Nobody knows how it works really. It would appear our brains just aren't smart enough to truly understand how it does what it does. The old adage suggests that if the brain (specifically the cerebral cortex) was simple enough for us to understand it, we'd be too dumb to figure out how it worked anyway. Annoyingly, it will almost certainly be an A.I. that gets there first, cue Skynet and all that malarky because by then that A.I. will be a darned site more clever than some dumb apes who will still be arguing about whether or not this thing is "conscious".
It is sort of relevant to imperial vs. metric because imperial was/is a much more human friendly metrology because it has individual names for scales like inch, foot, mile etc. to which you can attach a multiplier. Metric on the other hand is all one unit, the metre. I don't think that helps our brains to compartmentalise or "scale" our real world perception of measured distance since numbers are an abstract concept which do not immediately orient our understanding from a human perspective.
We use a thousandth of a metre as a "unit" but it doesn't relate to the everyday real world scale of objects that might informally require it, like a coffee cup. There are just too many millimetres in them! The room I am in is about six metres long (I think!) which is a nice number but a crude yardstick (sorry!) to measure it from because no part of my body is easily described in metres. I don't relate to it. I'm definitely more than one but nowhere near two (few humans are!) I **think** people generally are comfortable with up to about ten of anything (for obvious reasons) although I have a distant memory of the actual numbers of "things" we can comfortably relate to or visualise accurately and subconsciouly is closer to six.

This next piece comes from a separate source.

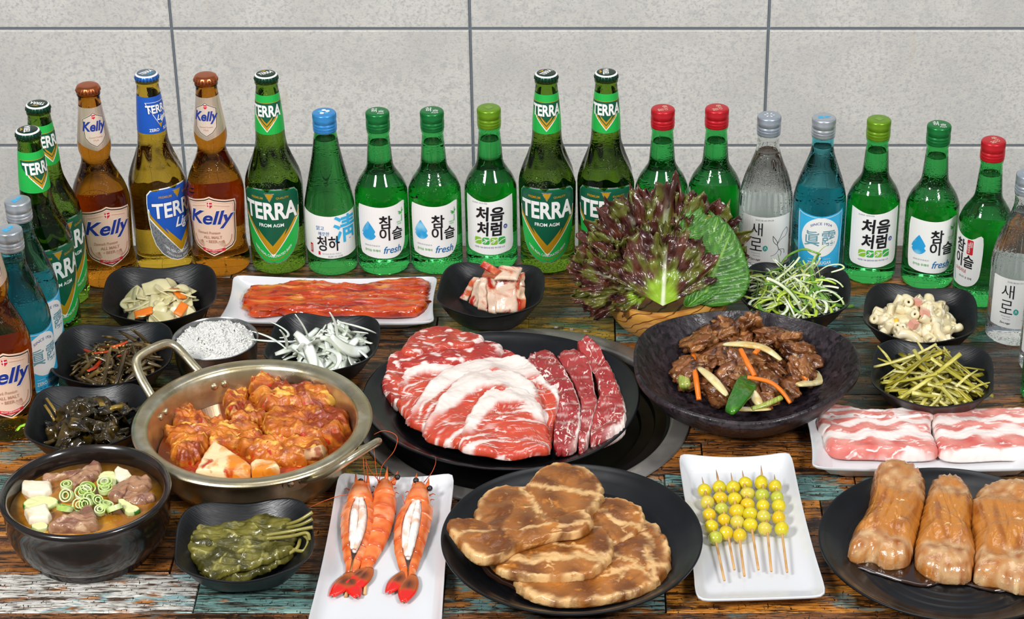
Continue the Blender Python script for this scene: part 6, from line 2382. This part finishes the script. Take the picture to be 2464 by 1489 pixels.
for i, (pts, lb) in enumerate([([(690, 1262, 34), (720, 1252, 42), (752, 1232, 50)], 'uppermost perilla stem pointing out of the bowl'), ([(690, 1270, 34), (725, 1262, 42), (752, 1248, 48)], 'second perilla stem from the top'),
                               ([(640, 1288, 34), (700, 1278, 38), (752, 1268, 44)], 'long pale perilla stem below the two upper ones'), ([(640, 1296, 34), (700, 1290, 36), (738, 1282, 38), (745, 1300, 34)], 'perilla stem hooking down at its end'),
                               ([(700, 1320, 24), (730, 1325, 26), (742, 1300, 32), (728, 1285, 34)], 'looped perilla stem at the lower right'), ([(695, 1332, 22), (715, 1318, 26), (722, 1298, 28)], 'short perilla stem tucked at the lower right')]):
    W = [P(*q) for q in pts]
    c_ = sum(W, Vector()) / len(W)
    pp_ = catmull([tuple((q - c_) * 1000) for q in W], 6, False)
    o = MB().tube(pp_, 1.9, 8).build('perilla_stem', M_pst, None, c_)
    _pp = [q for q in COL.objects if q.get('group') == 'pickled perilla stack'][-1]
    o['label'] = lb
    o.parent = _pp
    o.location = c_ - _pp.location

# ------------------------------------------------------------------ stir-fried beef on the stoneware plate
M_bul = pm('stir_fried_beef', '7d4a25', .3, coat=.5, over=[('a06a3a', 40, .48, .62, 5, .8), ('4a2410', 46, .52, .62, 5, .8), ('c49a68', 110, .62, .72, 3, 0)], bump=.9, bscale=120, bdet=6, hue=.2)
cx, cy_ = P(1798, 880, 26).x, P(1798, 880, 26).y
protos = [lump('beef_piece', M_bul, 15 + k % 3 * 3, 12, 7, k * 1.7, .36, 1.5, 4, crease=.3) for k in range(8)]
scatter(protos, cx - .003, cy_ - .004, 72, 28, 18, 100, ('browned beef piece', 'the stir-fried heap'), 'meat', 'stir-fried beef pieces', rn, tilt=.7, zj=9, ry=.92, bowl=(stone.location.x, stone.location.y, Rst, 2, [(0, 10.5), (.4, 11), (.55, 14), (.7, 24), (.83, 37), (.93, 52), (1, 58)]))
M_on2 = pm('fried_onion', 'e0cf94', .28, coat=.5, over=[('c9a251', 40, .5, .66, 3, .5), ('efe6c2', 60, .55, .7, 3, 0)], sss=.1)
M_leek = pm('fried_leek', '8fa03a', .3, coat=.5, over=[('b7b765', 70, .45, .6, 3, 0, (8, 1, 1))])
M_lfg = pm('leek_green', '2f6a17', .22, coat=.6, over=[('4f8f22', 40, .5, .65, 3, .6)])


def piece(name, pts, wd, flat, mat_, lb, cat, grp, ends=.5):
    W = [P(q[0], q[1], onm(q[0], q[1], cx - .003, cy_ - .004, 74, 33, 19, 9)) for q in pts]
    c_ = sum(W, Vector()) / len(W)
    pp_ = catmull([tuple((q - c_) * 1000) for q in W], 6, False)
    k = len(pp_)
    rad = [wd / 2 * (ends + (1 - ends) * sin(pi * (i + .5) / k) ** .7) for i in range(k)]
    o = MB().tube(pp_, rad, 10, flat=flat).build(name, mat_, None, c_)
    tag(o, lb, cat, grp)
    return o


Z = 47
for pts, wd, lb in [([(1740, 828, 46), (1790, 828, 56), (1840, 838, 54), (1880, 866, 44)], 13, 'fried onion slice arching over the middle of the beef'),
                    ([(1735, 805, 34), (1770, 793, 38), (1810, 793, 38), (1845, 808, 34)], 15, 'fried onion slice at the far side of the beef'),
                    ([(1682, 884, 44), (1715, 912, 44), (1750, 952, 32)], 12, 'pale fried onion slice slanting at the left front'),
                    ([(1920, 926, 24), (1965, 915, 26), (1982, 888, 28), (1978, 872, 28)], 20, 'curved onion slice lying free at the right'),
                    ([(1690, 820, 38), (1710, 810, 42), (1740, 806, 40)], 11, 'fried onion slice near the dark leek leaf'),
                    ([(1812, 940, 38), (1820, 960, 32), (1832, 975, 24)], 12, 'short onion piece beside the green leek leaf'),
                    ([(1625, 842, 26), (1640, 836, 28), (1655, 838, 28)], 9, 'onion tip at the left border of the heap'),
                    ([(1770, 982, 18), (1790, 984, 18), (1855, 984, 14)], 9, 'onion slice under the front of the heap')]:
    piece('onion_slice', pts, wd, .42, M_on2, lb, 'onion', 'fried onion among the beef', .25)
for pts, lb in [([(1668, 852, 36), (1674, 905, 34), (1682, 962, 18)], 'upright carrot stick at the left of the beef'), ([(1782, 840, 52), (1798, 872, 52), (1816, 904, 46)], 'carrot stick in the middle of the beef'),
                ([(1798, 907, 48), (1850, 918, 44), (1880, 940, 36), (1902, 970, 22)], 'long bent carrot stick at the right front'), ([(1665, 814, 36), (1686, 808, 38)], 'carrot end beside the dark leek leaf'),
                ([(1816, 850, 50), (1824, 842, 50)], 'tiny carrot end in the middle of the heap'), ([(1930, 900, 28), (1942, 912, 24)], 'carrot end showing near the free onion slice')]:
    piece('carrot_stick', pts, 6.5, .7, M_car, lb, 'carrot', 'carrot sticks among the beef', .85)
for pts, wd, fl, m, lb in [([(1640, 884, 26), (1650, 930, 20)], 15, .7, M_leek, 'thick leek section at the left border of the beef'), ([(1928, 845, 30), (1948, 872, 26)], 12, .9, M_leek, 'hollow leek section behind the free onion slice'),
                           ([(1808, 984, 16), (1845, 972, 22), (1880, 956, 28)], 8, .7, M_leek, 'thin leek stalk at the front of the beef'), ([(1648, 852, 34), (1662, 835, 38), (1680, 822, 38)], 15, .4, M_lfg, 'dark leek leaf at the upper left of the beef'),
                           ([(1902, 838, 28), (1910, 822, 32)], 9, .5, M_lfg, 'dark leek tip at the far right of the beef')]:
    piece('leek_piece', pts, wd, fl, m, lb, 'leek', 'leek among the beef', .9)
o = blob('leek_piece', [(1745, 975), (1760, 940), (1788, 892), (1805, 908), (1822, 918), (1805, 955), (1768, 987), (1752, 983)], 42, 3, M_lfg, rings=10, seg=60, amp=.8, edge=2, surf=lambda x, y, t: -.15 * abs(x + y * .5), under=.5)
tag(o, 'bright green folded leek leaf at the front of the beef', 'leek', 'leek among the beef')

# ------------------------------------------------------------------ lettuce and perilla in the wooden bowl
M_let = pm('red_lettuce', attr='Col', rough=.26, coat=.3, over=[('3a1720', 40, .60, .72, 4, .5)], bump=.5, bscale=110, bdet=4)
M_pl = pm('perilla_green', attr='Col', rough=.38, coat=.15, bump=.35, bscale=160, bdet=4)


def frame(B, T, nh):
    ax = (T - B)
    L = ax.length
    d = ax / L
    s = d.cross(nh).normalized()
    n = s.cross(d).normalized()
    return L, d, s, n


def lettuce(B, T, nh, spread, seed, ruff=9.0, curl=12.0, green=.4, lb='', wk=1.0):
    B, T, nh = Vector(B), Vector(T), Vector(nh).normalized()
    L, d, s, n = frame(B, T, nh)
    na, nr = 84, 26
    vs, fs, cols = [], [], []
    for i in range(nr + 1):
        rho = i / nr
        for j in range(na + 1):
            u = j / na * 2 - 1
            ph = u * radians(spread)
            R = L * (.62 + .38 * cos(ph)) * (1 + .22 * nz(u * 60, seed * 10, 0, .12))
            R *= 1 + .09 * nz(u * 200, seed, 5, .35)
            r = R * rho
            e = rho ** 2.6
            w = e * ruff * (sin(u * 21 + seed) * .35 + 1.8 * nz(u * 90, rho * 12, seed, .13) + 1.1 * nz(u * 200, rho * 30, seed, .3)) + 3.2 * nz(r * cos(ph) * 1.0, r * sin(ph), seed, .13) * 2 * rho + 1.3 * nz(r * cos(ph), r * sin(ph), seed, .33) * 2 * rho
            h = -curl * (rho ** 2) * (.4 + .9 * u * u) + w
            p = d * (r * cos(ph)) + s * (r * sin(ph) * wk) + n * h
            p += d * (e * ruff * .35 * nz(u * 120, seed * 3, 9, .25)) + s * (e * ruff * .5 * nz(u * 100, 7, seed, .25))
            vs.append(tuple(p))
            g = sstep(green + .22, green - .25, rho + .35 * nz(r * cos(ph), r * sin(ph), seed + 2, .07) + .12 * abs(u))
            c = mixc(RED('3a1c1a'), RED('5c3022'), .5 + nz(u * 60, rho * 50, seed, .1))
            c = mixc(c, RED('68702a'), sstep(-.05, .3, nz(u * 50, rho * 40, seed + 7, .11)) * .75)
            c = mixc(c, RED('8fb52c'), g)
            rib = (1 - sstep(.012, .035, abs(sin(ph)) * r / L)) * sstep(.9, .3, rho)
            c = mixc(c, RED('dfe8c4'), rib * .9)
            cols.append(c)
    for i in range(nr):
        for j in range(na):
            fs.append((i * (na + 1) + j, i * (na + 1) + j + 1, (i + 1) * (na + 1) + j + 1, (i + 1) * (na + 1) + j))
    o = MB().add(vs, fs, 0, cols).build('lettuce_leaf', M_let, None, Vector((wb_loc.x + B.x * .001, wb_loc.y + B.y * .001, TZ + B.z * .001)))
    sm = o.modifiers.new('thick', 'SOLIDIFY')
    sm.thickness = .0005
    tag(o, lb, 'lettuce', 'red lettuce in the wooden bowl')
    return o


cam_n = (0.05, -.85, .55)
for a in [
    ((-10, 0, 60), (0, 28, 168), cam_n, 62, 1, 9, 6, .15, 'tallest lettuce leaf at the top of the bunch', 1.0),
    ((10, 5, 60), (48, 22, 150), cam_n, 55, 2, 9, 6, .2, 'lettuce leaf behind the perilla leaves, at the upper right'),
    ((-20, 0, 60), (-52, 20, 155), cam_n, 62, 3, 10, 8, .15, 'lettuce leaf left of the tallest one'),
    ((-25, -5, 60), (-86, 6, 132), cam_n, 60, 4, 10, 8, .15, 'dark lettuce leaf at the upper left'),
    ((15, -10, 60), (74, 8, 118), (.3, -.8, .5), 50, 5, 8, 4, .75, 'yellow-green lettuce edge showing right of the perilla'),
    ((-10, -20, 60), (-28, -2, 132), cam_n, 66, 6, 10, 8, .2, 'lettuce leaf in the middle, behind the ribbed front leaf'),
    ((-28, -15, 60), (-104, -12, 100), (-.1, -.8, .6), 56, 7, 10, 10, .15, 'dark lettuce leaf spreading to the far left'),
    ((-22, -25, 60), (-70, -18, 108), (-.05, -.8, .6), 60, 8, 10, 9, .3, 'lettuce leaf between the far left and the middle'),
    ((-28, -30, 64), (-102, -34, 92), (-.1, -.75, .65), 52, 9, 9, 10, .35, 'lettuce leaf lying low over the left rim'),
    ((-22, -38, 64), (-66, -52, 76), (-.1, -.8, .55), 58, 10, 7, 5, .55, 'green-based lettuce leaf drooping over the front left rim'),
    ((-14, -44, 62), (-48, -40, 100), (-.1, -.85, .5), 60, 11, 8, 6, .4, 'lettuce leaf just left of the ribbed front leaf'),
    ((-8, -64, 58), (-4, -34, 140), (0, -.93, .35), 64, 12, 7, 5, .42, 'front lettuce leaf with a pale central rib and lime base'),
]:
    lettuce(*a[:8], lb=a[8], wk=1.0)


def perilla(B, T, nh, W, seed, lb, fold=0.0):
    B, T, nh = Vector(B), Vector(T), Vector(nh).normalized()
    L, d, s, n = frame(B, T, nh)
    ns, nt_ = 90, 28
    vs, fs, cols = [], [], []
    for i in range(ns + 1):
        t = i / ns
        wmax = W * (sin(pi * min(1, t ** .8)) ** .75) * (1 - .12 * t)
        wmax += 1.9 * abs(((t * 22) % 1) - .0) * sin(pi * t)
        for j in range(nt_ + 1):
            u = j / nt_ * 2 - 1
            v = ((t * 1.12 - abs(u) * .34) * 8.5) % 1
            ridge = -1.5 * (1 - min(1, abs(v - .5) / .42) ** 2) if t > .05 else 0
            mid = 1.2 * (1 - min(1, abs(u) / .06))
            h = (.9 - ridge) * -1 * sin(pi * t) * (.35 + .65 * (1 - abs(u) ** 4)) + 1.6 * nz(t * 60, u * 40, seed, .1) + fold * abs(u) * 12 - 7 * sin(pi * t) * u * u - 16 * t * t
            p = d * (L * t) + s * (u * wmax) + n * h
            vs.append(tuple(p))
            vein = (1 - sstep(.0, .10, min(v, 1 - v))) * .55
            c = mixc(RED('3f7a1c'), RED('2c5d14'), .5 + nz(t * 60, u * 50, seed, .12))
            c = mixc(c, RED('86b04c'), max(vein, (1 - sstep(.01, .03, abs(u))) * .9))
            cols.append(c)
    for i in range(ns):
        for j in range(nt_):
            fs.append((i * (nt_ + 1) + j, i * (nt_ + 1) + j + 1, (i + 1) * (nt_ + 1) + j + 1, (i + 1) * (nt_ + 1) + j))
    o = MB().add(vs, fs, 0, cols).build('perilla_leaf', M_pl, None, Vector((wb_loc.x + B.x * .001, wb_loc.y + B.y * .001, TZ + B.z * .001)))
    sm = o.modifiers.new('thick', 'SOLIDIFY')
    sm.thickness = .0005
    tag(o, lb, 'perilla', 'fresh perilla in the wooden bowl')


for k, (T, W, lb) in enumerate([((14, 12, 150), 36, 'rearmost fresh perilla leaf, its serrated edge showing at the top'), ((24, 6, 150), 38, 'fifth fresh perilla leaf counted from the front'),
                                ((34, 0, 149), 40, 'fourth fresh perilla leaf counted from the front'), ((44, -6, 146), 42, 'third fresh perilla leaf counted from the front'),
                                ((54, -12, 140), 43, 'second fresh perilla leaf, its right half showing'), ((60, -18, 132), 42, 'fully visible fresh perilla leaf with strong veins')]):
    perilla((26 + k * 2, -30 - k * 6, 58), (T[0] + 12, T[1], T[2]), (-.15 + .02 * k, -.85, .5), W + 3, k, lb)
perilla((18, -66, 56), (76, -30, 96), (.1, -.5, .9), 12, 9, 'perilla leaf folded at the front right rim, greyish underside out', fold=.8)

Apologies for needing to let this out, I woke up today in an odd mood and it hasn't left me yet.
So what is a metre? About three feet...![]()
This is perspective, Europeans know how long a meter is.
My architect can look at something and say that's X long and be with in 5mm this could be an 8m run.
What you are saying only holds for the generation that grew up with imperial measurements.
I know intuitively what 25,40,60,80kg feels like, there for a I can extrapolate what the weights in the middle would feel like.